## GIVEN TASK
Could every line of the data be printed exactly as it reads?
-- START SOURCE DATA --
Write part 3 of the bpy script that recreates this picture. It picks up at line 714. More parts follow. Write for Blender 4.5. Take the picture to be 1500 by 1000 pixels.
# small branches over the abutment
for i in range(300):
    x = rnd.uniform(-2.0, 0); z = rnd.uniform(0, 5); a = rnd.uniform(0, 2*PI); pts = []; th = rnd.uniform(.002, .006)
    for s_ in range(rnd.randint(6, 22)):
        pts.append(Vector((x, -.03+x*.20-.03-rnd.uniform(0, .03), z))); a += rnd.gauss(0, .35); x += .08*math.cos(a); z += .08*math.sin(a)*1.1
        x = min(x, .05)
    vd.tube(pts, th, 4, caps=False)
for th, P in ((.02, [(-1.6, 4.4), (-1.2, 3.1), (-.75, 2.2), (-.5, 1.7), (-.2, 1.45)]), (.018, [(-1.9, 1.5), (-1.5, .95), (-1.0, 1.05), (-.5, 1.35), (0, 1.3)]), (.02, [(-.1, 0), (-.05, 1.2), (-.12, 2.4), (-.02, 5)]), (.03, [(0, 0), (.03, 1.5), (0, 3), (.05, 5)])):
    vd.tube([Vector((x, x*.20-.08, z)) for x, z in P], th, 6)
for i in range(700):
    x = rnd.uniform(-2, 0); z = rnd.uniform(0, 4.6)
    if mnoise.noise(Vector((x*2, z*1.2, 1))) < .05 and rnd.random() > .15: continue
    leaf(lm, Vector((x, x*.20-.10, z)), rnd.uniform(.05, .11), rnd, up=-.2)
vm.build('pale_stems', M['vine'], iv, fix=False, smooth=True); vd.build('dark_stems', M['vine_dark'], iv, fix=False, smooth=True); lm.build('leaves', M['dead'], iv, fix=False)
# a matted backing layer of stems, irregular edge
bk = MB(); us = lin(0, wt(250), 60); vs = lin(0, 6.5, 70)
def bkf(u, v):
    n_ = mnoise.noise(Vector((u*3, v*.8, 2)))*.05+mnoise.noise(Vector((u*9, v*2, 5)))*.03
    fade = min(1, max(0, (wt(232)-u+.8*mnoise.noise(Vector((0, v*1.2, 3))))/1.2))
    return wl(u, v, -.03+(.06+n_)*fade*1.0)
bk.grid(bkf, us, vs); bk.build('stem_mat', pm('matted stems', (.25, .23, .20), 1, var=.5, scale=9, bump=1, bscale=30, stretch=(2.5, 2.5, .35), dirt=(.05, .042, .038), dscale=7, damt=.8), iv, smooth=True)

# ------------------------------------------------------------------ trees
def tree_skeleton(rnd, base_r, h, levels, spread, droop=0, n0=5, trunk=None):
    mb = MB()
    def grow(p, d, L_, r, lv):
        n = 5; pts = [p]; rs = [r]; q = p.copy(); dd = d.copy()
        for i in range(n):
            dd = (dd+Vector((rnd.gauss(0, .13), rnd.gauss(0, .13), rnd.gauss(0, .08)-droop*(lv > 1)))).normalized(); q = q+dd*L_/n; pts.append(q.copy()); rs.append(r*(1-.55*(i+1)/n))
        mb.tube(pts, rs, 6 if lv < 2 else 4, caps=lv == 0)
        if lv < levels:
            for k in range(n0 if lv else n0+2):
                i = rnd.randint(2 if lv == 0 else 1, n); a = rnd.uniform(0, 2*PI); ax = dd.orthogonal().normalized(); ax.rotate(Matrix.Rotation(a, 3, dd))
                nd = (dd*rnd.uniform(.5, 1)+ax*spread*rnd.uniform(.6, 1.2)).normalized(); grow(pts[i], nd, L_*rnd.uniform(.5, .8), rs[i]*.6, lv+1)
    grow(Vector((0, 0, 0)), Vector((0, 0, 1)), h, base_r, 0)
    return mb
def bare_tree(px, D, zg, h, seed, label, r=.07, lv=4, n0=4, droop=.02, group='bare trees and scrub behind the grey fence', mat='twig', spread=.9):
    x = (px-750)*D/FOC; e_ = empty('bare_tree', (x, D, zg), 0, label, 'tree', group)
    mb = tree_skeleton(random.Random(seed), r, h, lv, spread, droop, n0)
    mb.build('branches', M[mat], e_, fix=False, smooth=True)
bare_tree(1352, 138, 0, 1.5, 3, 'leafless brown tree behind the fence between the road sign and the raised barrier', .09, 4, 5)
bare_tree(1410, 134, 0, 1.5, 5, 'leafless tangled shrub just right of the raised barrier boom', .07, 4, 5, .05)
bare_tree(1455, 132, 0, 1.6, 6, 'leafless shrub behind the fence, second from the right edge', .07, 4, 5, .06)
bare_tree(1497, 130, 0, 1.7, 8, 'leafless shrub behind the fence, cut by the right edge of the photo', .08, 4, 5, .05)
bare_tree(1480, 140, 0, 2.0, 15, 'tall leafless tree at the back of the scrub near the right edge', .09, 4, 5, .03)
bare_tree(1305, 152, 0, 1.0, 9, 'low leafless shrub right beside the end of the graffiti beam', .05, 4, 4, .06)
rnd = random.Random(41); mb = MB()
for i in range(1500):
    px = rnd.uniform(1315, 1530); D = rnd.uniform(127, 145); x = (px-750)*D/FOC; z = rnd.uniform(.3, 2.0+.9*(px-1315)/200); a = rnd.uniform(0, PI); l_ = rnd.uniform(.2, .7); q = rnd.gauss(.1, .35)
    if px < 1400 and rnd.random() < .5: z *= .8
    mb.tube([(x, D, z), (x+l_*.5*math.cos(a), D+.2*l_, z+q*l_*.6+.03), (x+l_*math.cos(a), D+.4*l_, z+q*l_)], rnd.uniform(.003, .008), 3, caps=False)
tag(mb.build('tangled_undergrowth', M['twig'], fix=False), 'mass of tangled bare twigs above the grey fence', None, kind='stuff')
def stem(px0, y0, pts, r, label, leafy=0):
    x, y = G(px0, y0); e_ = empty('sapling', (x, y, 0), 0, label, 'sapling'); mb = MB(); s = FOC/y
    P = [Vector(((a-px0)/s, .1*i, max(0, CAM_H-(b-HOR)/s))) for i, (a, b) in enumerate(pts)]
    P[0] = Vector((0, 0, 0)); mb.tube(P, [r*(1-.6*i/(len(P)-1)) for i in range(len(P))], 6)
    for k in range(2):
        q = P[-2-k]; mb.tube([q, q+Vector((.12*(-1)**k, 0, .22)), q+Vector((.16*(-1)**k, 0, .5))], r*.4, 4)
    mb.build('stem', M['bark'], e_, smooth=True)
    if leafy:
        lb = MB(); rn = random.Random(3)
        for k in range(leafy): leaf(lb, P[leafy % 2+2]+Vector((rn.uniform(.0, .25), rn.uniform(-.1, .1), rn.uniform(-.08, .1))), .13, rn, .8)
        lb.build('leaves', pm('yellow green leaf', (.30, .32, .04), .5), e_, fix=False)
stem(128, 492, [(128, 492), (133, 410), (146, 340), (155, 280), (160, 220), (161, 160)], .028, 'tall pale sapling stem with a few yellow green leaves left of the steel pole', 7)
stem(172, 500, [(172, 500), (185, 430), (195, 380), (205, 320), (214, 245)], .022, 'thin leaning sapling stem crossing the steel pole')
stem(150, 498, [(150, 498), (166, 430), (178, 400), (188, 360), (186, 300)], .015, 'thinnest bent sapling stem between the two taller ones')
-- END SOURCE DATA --
## THE REPLY
Write part 3 of the bpy script that recreates this picture. It picks up at line 714. More parts follow. Write for Blender 4.5. Take the picture to be 1500 by 1000 pixels.
# small branches over the abutment
for i in range(300):
    x = rnd.uniform(-2.0, 0); z = rnd.uniform(0, 5); a = rnd.uniform(0, 2*PI); pts = []; th = rnd.uniform(.002, .006)
    for s_ in range(rnd.randint(6, 22)):
        pts.append(Vector((x, -.03+x*.20-.03-rnd.uniform(0, .03), z))); a += rnd.gauss(0, .35); x += .08*math.cos(a); z += .08*math.sin(a)*1.1
        x = min(x, .05)
    vd.tube(pts, th, 4, caps=False)
for th, P in ((.02, [(-1.6, 4.4), (-1.2, 3.1), (-.75, 2.2), (-.5, 1.7), (-.2, 1.45)]), (.018, [(-1.9, 1.5), (-1.5, .95), (-1.0, 1.05), (-.5, 1.35), (0, 1.3)]), (.02, [(-.1, 0), (-.05, 1.2), (-.12, 2.4), (-.02, 5)]), (.03, [(0, 0), (.03, 1.5), (0, 3), (.05, 5)])):
    vd.tube([Vector((x, x*.20-.08, z)) for x, z in P], th, 6)
for i in range(700):
    x = rnd.uniform(-2, 0); z = rnd.uniform(0, 4.6)
    if mnoise.noise(Vector((x*2, z*1.2, 1))) < .05 and rnd.random() > .15: continue
    leaf(lm, Vector((x, x*.20-.10, z)), rnd.uniform(.05, .11), rnd, up=-.2)
vm.build('pale_stems', M['vine'], iv, fix=False, smooth=True); vd.build('dark_stems', M['vine_dark'], iv, fix=False, smooth=True); lm.build('leaves', M['dead'], iv, fix=False)
# a matted backing layer of stems, irregular edge
bk = MB(); us = lin(0, wt(250), 60); vs = lin(0, 6.5, 70)
def bkf(u, v):
    n_ = mnoise.noise(Vector((u*3, v*.8, 2)))*.05+mnoise.noise(Vector((u*9, v*2, 5)))*.03
    fade = min(1, max(0, (wt(232)-u+.8*mnoise.noise(Vector((0, v*1.2, 3))))/1.2))
    return wl(u, v, -.03+(.06+n_)*fade*1.0)
bk.grid(bkf, us, vs); bk.build('stem_mat', pm('matted stems', (.25, .23, .20), 1, var=.5, scale=9, bump=1, bscale=30, stretch=(2.5, 2.5, .35), dirt=(.05, .042, .038), dscale=7, damt=.8), iv, smooth=True)

# ------------------------------------------------------------------ trees
def tree_skeleton(rnd, base_r, h, levels, spread, droop=0, n0=5, trunk=None):
    mb = MB()
    def grow(p, d, L_, r, lv):
        n = 5; pts = [p]; rs = [r]; q = p.copy(); dd = d.copy()
        for i in range(n):
            dd = (dd+Vector((rnd.gauss(0, .13), rnd.gauss(0, .13), rnd.gauss(0, .08)-droop*(lv > 1)))).normalized(); q = q+dd*L_/n; pts.append(q.copy()); rs.append(r*(1-.55*(i+1)/n))
        mb.tube(pts, rs, 6 if lv < 2 else 4, caps=lv == 0)
        if lv < levels:
            for k in range(n0 if lv else n0+2):
                i = rnd.randint(2 if lv == 0 else 1, n); a = rnd.uniform(0, 2*PI); ax = dd.orthogonal().normalized(); ax.rotate(Matrix.Rotation(a, 3, dd))
                nd = (dd*rnd.uniform(.5, 1)+ax*spread*rnd.uniform(.6, 1.2)).normalized(); grow(pts[i], nd, L_*rnd.uniform(.5, .8), rs[i]*.6, lv+1)
    grow(Vector((0, 0, 0)), Vector((0, 0, 1)), h, base_r, 0)
    return mb
def bare_tree(px, D, zg, h, seed, label, r=.07, lv=4, n0=4, droop=.02, group='bare trees and scrub behind the grey fence', mat='twig', spread=.9):
    x = (px-750)*D/FOC; e_ = empty('bare_tree', (x, D, zg), 0, label, 'tree', group)
    mb = tree_skeleton(random.Random(seed), r, h, lv, spread, droop, n0)
    mb.build('branches', M[mat], e_, fix=False, smooth=True)
bare_tree(1352, 138, 0, 1.5, 3, 'leafless brown tree behind the fence between the road sign and the raised barrier', .09, 4, 5)
bare_tree(1410, 134, 0, 1.5, 5, 'leafless tangled shrub just right of the raised barrier boom', .07, 4, 5, .05)
bare_tree(1455, 132, 0, 1.6, 6, 'leafless shrub behind the fence, second from the right edge', .07, 4, 5, .06)
bare_tree(1497, 130, 0, 1.7, 8, 'leafless shrub behind the fence, cut by the right edge of the photo', .08, 4, 5, .05)
bare_tree(1480, 140, 0, 2.0, 15, 'tall leafless tree at the back of the scrub near the right edge', .09, 4, 5, .03)
bare_tree(1305, 152, 0, 1.0, 9, 'low leafless shrub right beside the end of the graffiti beam', .05, 4, 4, .06)
rnd = random.Random(41); mb = MB()
for i in range(1500):
    px = rnd.uniform(1315, 1530); D = rnd.uniform(127, 145); x = (px-750)*D/FOC; z = rnd.uniform(.3, 2.0+.9*(px-1315)/200); a = rnd.uniform(0, PI); l_ = rnd.uniform(.2, .7); q = rnd.gauss(.1, .35)
    if px < 1400 and rnd.random() < .5: z *= .8
    mb.tube([(x, D, z), (x+l_*.5*math.cos(a), D+.2*l_, z+q*l_*.6+.03), (x+l_*math.cos(a), D+.4*l_, z+q*l_)], rnd.uniform(.003, .008), 3, caps=False)
tag(mb.build('tangled_undergrowth', M['twig'], fix=False), 'mass of tangled bare twigs above the grey fence', None, kind='stuff')
def stem(px0, y0, pts, r, label, leafy=0):
    x, y = G(px0, y0); e_ = empty('sapling', (x, y, 0), 0, label, 'sapling'); mb = MB(); s = FOC/y
    P = [Vector(((a-px0)/s, .1*i, max(0, CAM_H-(b-HOR)/s))) for i, (a, b) in enumerate(pts)]
    P[0] = Vector((0, 0, 0)); mb.tube(P, [r*(1-.6*i/(len(P)-1)) for i in range(len(P))], 6)
    for k in range(2):
        q = P[-2-k]; mb.tube([q, q+Vector((.12*(-1)**k, 0, .22)), q+Vector((.16*(-1)**k, 0, .5))], r*.4, 4)
    mb.build('stem', M['bark'], e_, smooth=True)
    if leafy:
        lb = MB(); rn = random.Random(3)
        for k in range(leafy): leaf(lb, P[leafy % 2+2]+Vector((rn.uniform(.0, .25), rn.uniform(-.1, .1), rn.uniform(-.08, .1))), .13, rn, .8)
        lb.build('leaves', pm('yellow green leaf', (.30, .32, .04), .5), e_, fix=False)
stem(128, 492, [(128, 492), (133, 410), (146, 340), (155, 280), (160, 220), (161, 160)], .028, 'tall pale sapling stem with a few yellow green leaves left of the steel pole', 7)
stem(172, 500, [(172, 500), (185, 430), (195, 380), (205, 320), (214, 245)], .022, 'thin leaning sapling stem crossing the steel pole')
stem(150, 498, [(150, 498), (166, 430), (178, 400), (188, 360), (186, 300)], .015, 'thinnest bent sapling stem between the two taller ones')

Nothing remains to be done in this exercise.